Migration in the Shadow of the UN

How is migration a factor or force present in your situation — in your teaching, ministry, research, advocacy?
Our wager with the APT Biennial theme is that migration is ingredient to practical theological work today. Of the three plenary sessions at the Biennial, one (“Black Lives Matter and Practical Theology”) will take place at Fordham in The Bronx, and two (“Migration and Practical Theology” and “Global Ecumenical Perspectives on Migration”) will take place in the shadow of the iconic UN conference building, at the UN Church Center.
Not long into the planning of the conference, I remembered that I grew up with a print of a painting of Jesus at the UN, framed, in my family’s living room. Living with this picture over the course of my childhood made an impression on me, but I had ‘forgotten’ about it until recently when I was looking at the UN building out the windows of the Church Center. I found a framed print on Ebay — not in great shape — and now it sits on the floor of my office waiting for me to figure out what to do with it. It is a conversation starter when colleagues or students come in!

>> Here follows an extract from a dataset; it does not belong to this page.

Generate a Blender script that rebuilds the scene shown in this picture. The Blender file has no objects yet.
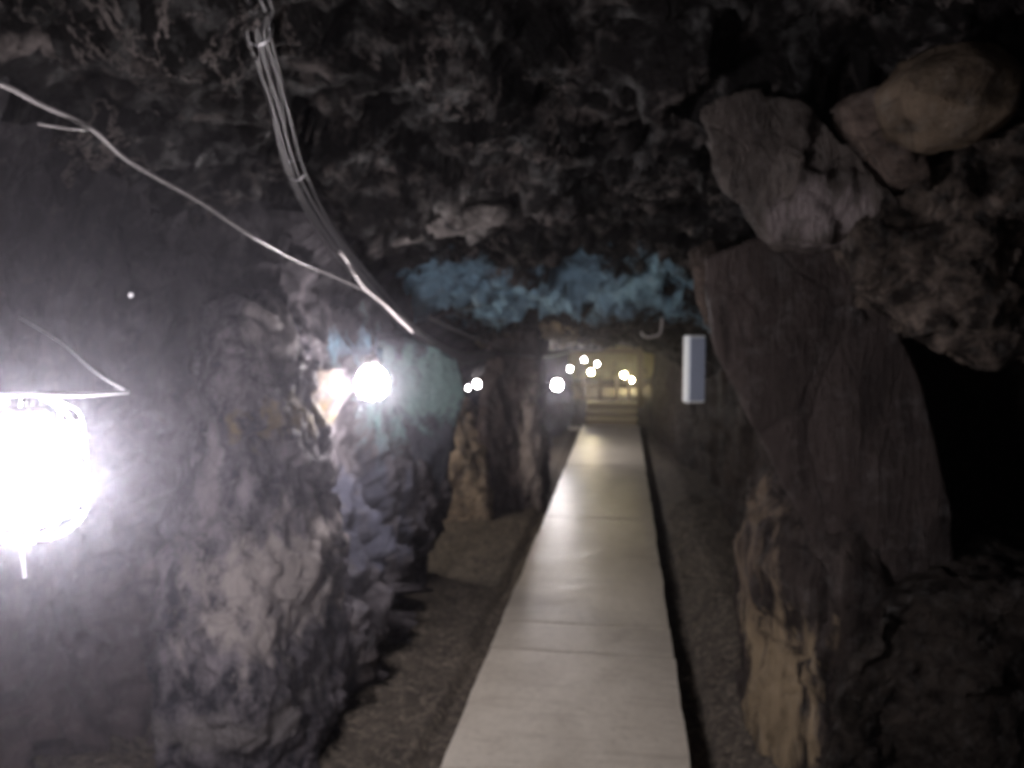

One colleague recently looked at it and said it spoke of Christian skepticism about the United Nations (Jesus is ‘locked out’); a student compared it to the current crop of superhero movies with action figures flying around skyscrapers, with a twist: here, Jesus is not a swaggering force in the city, but offering gently to help out at the UN (Jesus ‘wants in’). Among the many things I thought about that picture growing up, it’s basically been a picture of ‘dialogue’ for me between ‘world’ and ‘church,’ as in, ‘Can we talk?’ No doubt that ‘seeing’ was and is ‘framed’ by the kind of Catholic upbringing I had. Here’s a picture of the print sitting in my office.
What do you think of when you see it? And how is such ‘seeing’ related to your practical theological situation – of migration?